Another problem I encountered tonight...talking with my cousin....another reason I can't stay here...is that I have changed in the past few years. A lot. And she hasn't. She was still remembering someone that she knew five years ago. I can't blame her for that. But that's not who I am anymore. But, she's still the same self-involved person she was when I last saw her. We were on the phone for nearly an hour and she talked for about 45 minutes...Part of that was because I didn't have anything to say really but I'm not sure she really noticed. I can't go back to that. To having friends who really don't care about my life, who are more interested in telling me about a guy I don't know, and will never know, becoming a minister. I miss my friends...I miss having people to talk to who actually want to hear what I have to say rather than waiting on pins and needles to get back to their own story.

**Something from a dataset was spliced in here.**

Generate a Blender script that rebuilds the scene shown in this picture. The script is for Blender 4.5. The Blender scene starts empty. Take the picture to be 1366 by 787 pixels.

I guess I'm done rambling. I'm frustrated and feeling ever more stuck the longer I stay here. How about some rich long lost uncle kicks the bucket and leaves me, his only great great grand neice a million dollars? That sounds cool, yeah? Then I can get the hell out of here. And maybe find a job I really enjoy in a city I really enjoy with people I actually like and who like me...because they know me as more than just a sounding board for all their own crap. Well...good night.